The following year, the Cornell job became available. The athletic director was Dick Schultz, now the executive director of the NCAA. Schultz interviewed Evans at length and told him he would be in touch. Evans finished a 22–5 season that Saturday with an easy victory over his alma mater, Ithaca, but was disappointed that Schultz wasn’t at the game.

The next day Schultz called. He was sorry but because of public relations he had decided to hire a Bob Knight assistant, Tom Miller. Evans was crushed. “I was thirty-four and I had decided a few years earlier that if I didn’t have a Division One job by the time I was thirty-five I was going to get out,” he said. “I just didn’t want to spend the rest of my life driving a bus.”

Four days after telling him he couldn’t hire him at Cornell, Schultz called Evans back. Would he be interested in the Navy job? Navy Athletic Director J. O. (Bo) Coppedge had called Schultz looking for names. Schultz had mentioned Evans.

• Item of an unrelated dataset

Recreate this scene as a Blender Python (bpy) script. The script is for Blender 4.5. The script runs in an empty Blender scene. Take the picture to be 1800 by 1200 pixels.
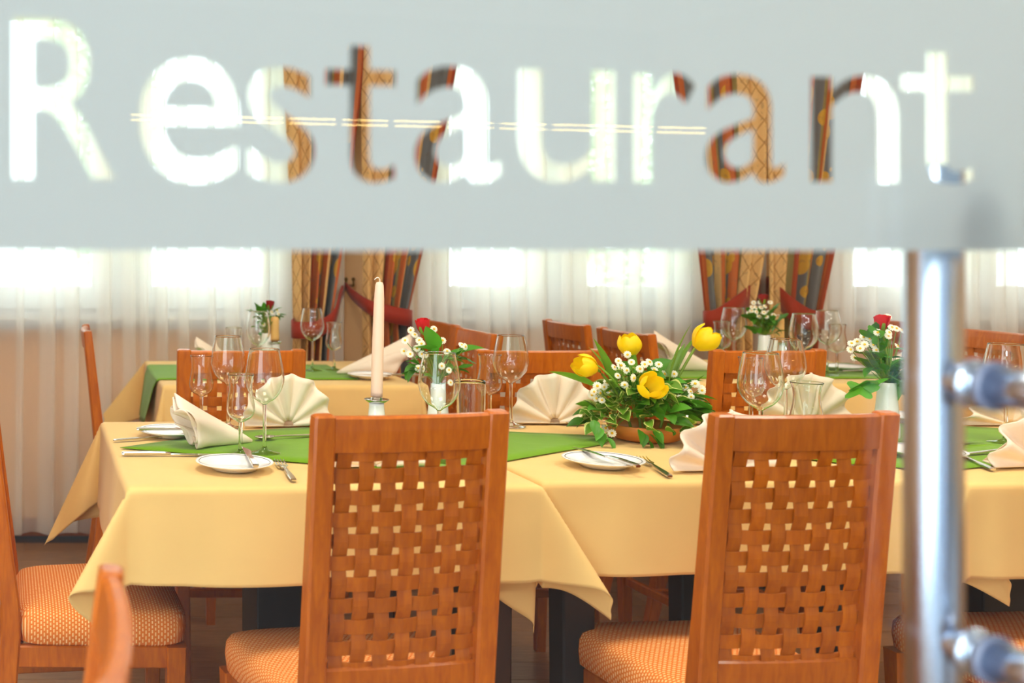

Evans was thrilled. He never stopped to think about Navy’s complete lack of basketball tradition; about the height restrictions; about the five-year service commitment required of all graduates. “I was too stupid to know I couldn’t do it there,” he said, smiling. “I figured Knight had gotten it done at Army, why couldn’t I do it at Navy?”

It wasn’t easy. Evans’s first two teams were 9–17 and 12–14. He was criticized for trying to play an up-tempo game at a school clearly not fit to play up-tempo basketball. But Evans was putting the pieces together. His third team set an Academy record for victories by going 18–8. Evans was shocked when the NIT never noticed his team and no other schools noticed his victory total.